Give again, exactly as written, the lines of the records below from the line with "Write the bpy" to the line with "def R(d): return math.radians(d)". Both end lines count; pictures do not.

___ PROVIDED RECORDS

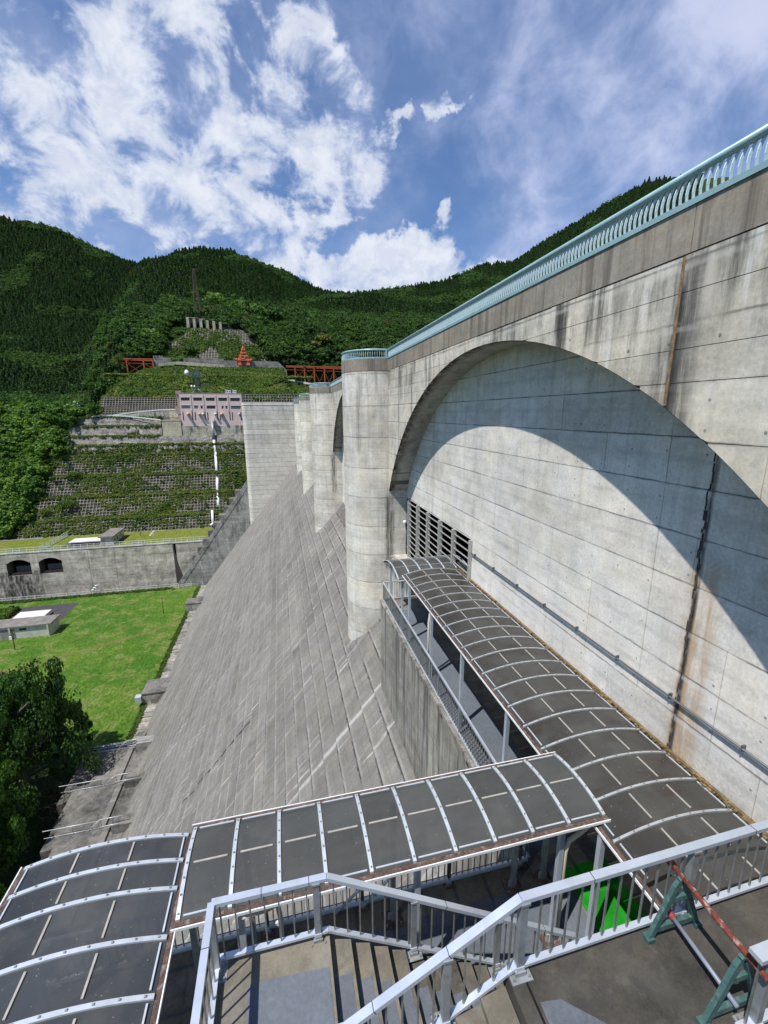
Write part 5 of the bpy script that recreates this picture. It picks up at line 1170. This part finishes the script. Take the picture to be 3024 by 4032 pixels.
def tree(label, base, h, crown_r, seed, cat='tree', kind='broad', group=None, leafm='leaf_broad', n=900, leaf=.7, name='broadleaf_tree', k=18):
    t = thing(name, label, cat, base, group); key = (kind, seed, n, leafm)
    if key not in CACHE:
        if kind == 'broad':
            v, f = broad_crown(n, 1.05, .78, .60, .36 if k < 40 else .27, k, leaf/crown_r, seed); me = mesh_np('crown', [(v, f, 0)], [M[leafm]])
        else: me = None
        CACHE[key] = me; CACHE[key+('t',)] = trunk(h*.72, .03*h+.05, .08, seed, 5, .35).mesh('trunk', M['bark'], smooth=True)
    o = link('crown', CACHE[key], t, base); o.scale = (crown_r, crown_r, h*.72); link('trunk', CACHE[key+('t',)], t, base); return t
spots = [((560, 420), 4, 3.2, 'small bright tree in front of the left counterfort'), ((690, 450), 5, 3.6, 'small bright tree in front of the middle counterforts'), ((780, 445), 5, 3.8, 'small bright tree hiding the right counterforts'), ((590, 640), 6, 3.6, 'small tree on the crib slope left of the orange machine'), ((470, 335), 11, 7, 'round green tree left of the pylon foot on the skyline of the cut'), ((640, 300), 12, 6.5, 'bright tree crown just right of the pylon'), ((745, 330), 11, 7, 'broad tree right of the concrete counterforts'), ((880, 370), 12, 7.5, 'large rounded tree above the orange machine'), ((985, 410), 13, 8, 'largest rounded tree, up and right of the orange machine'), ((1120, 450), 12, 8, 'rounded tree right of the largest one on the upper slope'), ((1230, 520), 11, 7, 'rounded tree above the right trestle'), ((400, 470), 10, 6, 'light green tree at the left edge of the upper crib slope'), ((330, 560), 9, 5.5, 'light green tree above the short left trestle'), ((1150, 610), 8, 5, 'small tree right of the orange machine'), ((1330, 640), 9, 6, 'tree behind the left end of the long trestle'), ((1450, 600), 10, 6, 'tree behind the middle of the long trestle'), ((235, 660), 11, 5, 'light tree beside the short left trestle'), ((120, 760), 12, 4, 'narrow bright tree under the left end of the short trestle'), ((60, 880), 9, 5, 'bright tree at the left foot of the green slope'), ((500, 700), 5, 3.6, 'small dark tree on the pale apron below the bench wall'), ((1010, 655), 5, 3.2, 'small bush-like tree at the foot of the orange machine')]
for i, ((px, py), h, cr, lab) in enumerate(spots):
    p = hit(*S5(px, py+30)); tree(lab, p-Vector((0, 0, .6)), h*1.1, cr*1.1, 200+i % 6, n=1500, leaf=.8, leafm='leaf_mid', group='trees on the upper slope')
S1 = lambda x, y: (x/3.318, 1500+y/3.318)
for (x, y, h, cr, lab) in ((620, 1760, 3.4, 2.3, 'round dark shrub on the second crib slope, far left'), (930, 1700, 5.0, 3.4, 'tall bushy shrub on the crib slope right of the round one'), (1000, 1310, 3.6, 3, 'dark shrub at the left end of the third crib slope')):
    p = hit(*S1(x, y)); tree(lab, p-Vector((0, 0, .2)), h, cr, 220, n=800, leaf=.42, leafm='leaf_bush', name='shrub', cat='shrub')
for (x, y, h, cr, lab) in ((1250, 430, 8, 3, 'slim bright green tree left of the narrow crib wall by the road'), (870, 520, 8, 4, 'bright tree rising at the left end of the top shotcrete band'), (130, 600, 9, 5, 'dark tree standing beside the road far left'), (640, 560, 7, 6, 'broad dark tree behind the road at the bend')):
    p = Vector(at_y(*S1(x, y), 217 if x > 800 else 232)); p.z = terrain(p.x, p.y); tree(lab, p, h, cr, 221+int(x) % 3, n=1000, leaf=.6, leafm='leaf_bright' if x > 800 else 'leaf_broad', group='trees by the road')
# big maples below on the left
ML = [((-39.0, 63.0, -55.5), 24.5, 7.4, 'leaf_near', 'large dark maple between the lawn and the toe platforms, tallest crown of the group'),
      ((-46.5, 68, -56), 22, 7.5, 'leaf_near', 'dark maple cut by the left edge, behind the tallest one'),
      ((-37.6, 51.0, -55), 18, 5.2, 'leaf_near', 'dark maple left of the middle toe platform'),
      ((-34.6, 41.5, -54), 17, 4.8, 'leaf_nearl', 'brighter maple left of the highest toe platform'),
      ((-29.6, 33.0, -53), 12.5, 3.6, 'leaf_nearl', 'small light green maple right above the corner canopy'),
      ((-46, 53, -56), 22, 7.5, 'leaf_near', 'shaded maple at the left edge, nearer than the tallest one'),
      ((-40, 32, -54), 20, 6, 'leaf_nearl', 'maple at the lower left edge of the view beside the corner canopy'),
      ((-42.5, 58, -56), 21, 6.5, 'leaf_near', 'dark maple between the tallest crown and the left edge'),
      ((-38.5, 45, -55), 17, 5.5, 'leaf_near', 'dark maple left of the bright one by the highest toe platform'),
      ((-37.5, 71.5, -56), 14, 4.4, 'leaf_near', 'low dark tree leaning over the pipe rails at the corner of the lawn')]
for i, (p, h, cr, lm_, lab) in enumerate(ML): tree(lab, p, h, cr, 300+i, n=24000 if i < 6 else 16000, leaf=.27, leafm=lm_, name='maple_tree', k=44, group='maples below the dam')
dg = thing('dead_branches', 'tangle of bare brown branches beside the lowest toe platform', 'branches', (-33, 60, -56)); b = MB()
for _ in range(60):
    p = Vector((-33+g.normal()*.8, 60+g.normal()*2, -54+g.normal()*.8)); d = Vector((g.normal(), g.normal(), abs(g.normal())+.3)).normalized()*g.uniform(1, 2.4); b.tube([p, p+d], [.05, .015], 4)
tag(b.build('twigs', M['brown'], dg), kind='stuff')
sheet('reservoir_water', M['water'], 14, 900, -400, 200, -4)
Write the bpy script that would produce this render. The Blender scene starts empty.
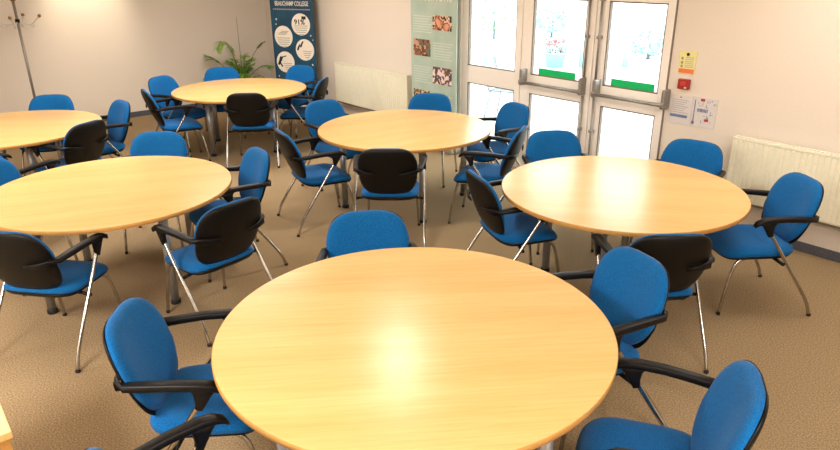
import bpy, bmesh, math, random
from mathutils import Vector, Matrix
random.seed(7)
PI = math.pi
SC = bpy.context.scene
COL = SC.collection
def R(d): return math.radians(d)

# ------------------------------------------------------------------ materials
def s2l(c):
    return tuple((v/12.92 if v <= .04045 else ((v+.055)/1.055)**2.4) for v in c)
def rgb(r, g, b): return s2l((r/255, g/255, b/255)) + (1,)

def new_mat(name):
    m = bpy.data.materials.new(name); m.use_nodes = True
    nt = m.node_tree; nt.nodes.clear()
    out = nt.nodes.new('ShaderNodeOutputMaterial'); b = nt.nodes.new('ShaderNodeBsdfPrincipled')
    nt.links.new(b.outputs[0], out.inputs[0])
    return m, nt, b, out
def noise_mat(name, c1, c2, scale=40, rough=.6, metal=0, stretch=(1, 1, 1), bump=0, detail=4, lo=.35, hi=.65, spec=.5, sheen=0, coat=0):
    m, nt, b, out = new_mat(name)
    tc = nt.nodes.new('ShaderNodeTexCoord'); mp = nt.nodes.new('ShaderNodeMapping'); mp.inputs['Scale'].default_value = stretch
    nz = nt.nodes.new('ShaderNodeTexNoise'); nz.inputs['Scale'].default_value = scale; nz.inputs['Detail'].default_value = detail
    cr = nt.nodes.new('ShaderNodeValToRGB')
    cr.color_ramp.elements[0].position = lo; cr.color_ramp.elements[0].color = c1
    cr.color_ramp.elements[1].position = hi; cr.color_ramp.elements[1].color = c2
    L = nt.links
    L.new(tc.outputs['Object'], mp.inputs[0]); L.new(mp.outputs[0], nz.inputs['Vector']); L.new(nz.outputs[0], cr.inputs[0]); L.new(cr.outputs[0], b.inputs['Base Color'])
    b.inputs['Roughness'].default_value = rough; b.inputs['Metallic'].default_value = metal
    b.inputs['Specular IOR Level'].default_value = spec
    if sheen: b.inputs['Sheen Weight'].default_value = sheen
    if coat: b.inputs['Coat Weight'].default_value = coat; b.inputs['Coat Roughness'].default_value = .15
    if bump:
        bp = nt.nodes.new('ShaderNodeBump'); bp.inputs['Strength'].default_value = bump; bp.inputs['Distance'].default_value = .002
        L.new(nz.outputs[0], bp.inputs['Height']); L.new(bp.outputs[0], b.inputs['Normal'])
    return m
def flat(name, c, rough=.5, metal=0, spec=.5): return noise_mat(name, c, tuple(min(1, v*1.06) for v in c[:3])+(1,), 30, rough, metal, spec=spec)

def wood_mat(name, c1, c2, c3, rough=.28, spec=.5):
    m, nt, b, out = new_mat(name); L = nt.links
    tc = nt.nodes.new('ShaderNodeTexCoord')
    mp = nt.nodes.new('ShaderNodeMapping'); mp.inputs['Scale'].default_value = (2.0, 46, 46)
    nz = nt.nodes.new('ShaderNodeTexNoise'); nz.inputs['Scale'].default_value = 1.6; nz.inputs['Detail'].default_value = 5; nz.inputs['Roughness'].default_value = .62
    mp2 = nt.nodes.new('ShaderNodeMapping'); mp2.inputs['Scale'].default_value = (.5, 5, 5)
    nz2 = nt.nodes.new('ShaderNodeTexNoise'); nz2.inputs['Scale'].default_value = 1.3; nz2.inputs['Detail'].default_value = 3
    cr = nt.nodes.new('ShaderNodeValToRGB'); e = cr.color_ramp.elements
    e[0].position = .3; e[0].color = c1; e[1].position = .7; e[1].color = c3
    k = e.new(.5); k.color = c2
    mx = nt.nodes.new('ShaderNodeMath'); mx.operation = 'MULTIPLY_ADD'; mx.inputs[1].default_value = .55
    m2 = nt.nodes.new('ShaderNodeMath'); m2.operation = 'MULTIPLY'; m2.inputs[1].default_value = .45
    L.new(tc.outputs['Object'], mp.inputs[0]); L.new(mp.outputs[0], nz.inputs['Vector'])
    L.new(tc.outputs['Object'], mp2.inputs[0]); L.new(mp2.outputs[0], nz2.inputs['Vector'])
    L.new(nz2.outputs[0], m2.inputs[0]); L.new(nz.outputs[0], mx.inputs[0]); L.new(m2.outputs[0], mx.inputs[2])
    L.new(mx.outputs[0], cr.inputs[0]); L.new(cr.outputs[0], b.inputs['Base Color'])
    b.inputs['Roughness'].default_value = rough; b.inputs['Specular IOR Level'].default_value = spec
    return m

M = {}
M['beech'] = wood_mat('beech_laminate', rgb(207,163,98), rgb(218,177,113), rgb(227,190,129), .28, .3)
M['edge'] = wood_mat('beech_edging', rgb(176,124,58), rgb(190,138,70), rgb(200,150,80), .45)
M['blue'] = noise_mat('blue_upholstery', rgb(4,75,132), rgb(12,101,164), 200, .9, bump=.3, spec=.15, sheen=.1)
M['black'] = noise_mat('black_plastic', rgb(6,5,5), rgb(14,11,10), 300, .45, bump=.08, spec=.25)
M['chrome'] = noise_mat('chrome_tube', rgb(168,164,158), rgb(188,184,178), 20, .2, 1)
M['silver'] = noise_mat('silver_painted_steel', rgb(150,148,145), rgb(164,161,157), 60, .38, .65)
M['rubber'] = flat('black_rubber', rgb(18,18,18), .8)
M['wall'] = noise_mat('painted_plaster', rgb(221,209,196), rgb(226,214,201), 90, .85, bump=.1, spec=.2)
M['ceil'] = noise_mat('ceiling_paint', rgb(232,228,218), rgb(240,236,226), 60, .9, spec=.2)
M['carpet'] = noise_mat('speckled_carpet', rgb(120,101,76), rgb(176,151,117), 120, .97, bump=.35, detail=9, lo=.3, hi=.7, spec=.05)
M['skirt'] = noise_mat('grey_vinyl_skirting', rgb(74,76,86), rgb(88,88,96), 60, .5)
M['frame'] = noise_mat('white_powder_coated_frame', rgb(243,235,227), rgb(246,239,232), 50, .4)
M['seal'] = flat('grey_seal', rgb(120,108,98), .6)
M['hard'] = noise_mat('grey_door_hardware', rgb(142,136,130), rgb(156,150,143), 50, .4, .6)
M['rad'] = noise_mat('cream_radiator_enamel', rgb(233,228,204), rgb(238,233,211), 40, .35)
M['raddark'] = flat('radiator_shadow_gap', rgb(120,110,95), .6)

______

### FULL RESPONSE
Write the bpy script that would produce this render. The Blender scene starts empty.
import bpy, bmesh, math, random
from mathutils import Vector, Matrix
random.seed(7)
PI = math.pi
SC = bpy.context.scene
COL = SC.collection
def R(d): return math.radians(d)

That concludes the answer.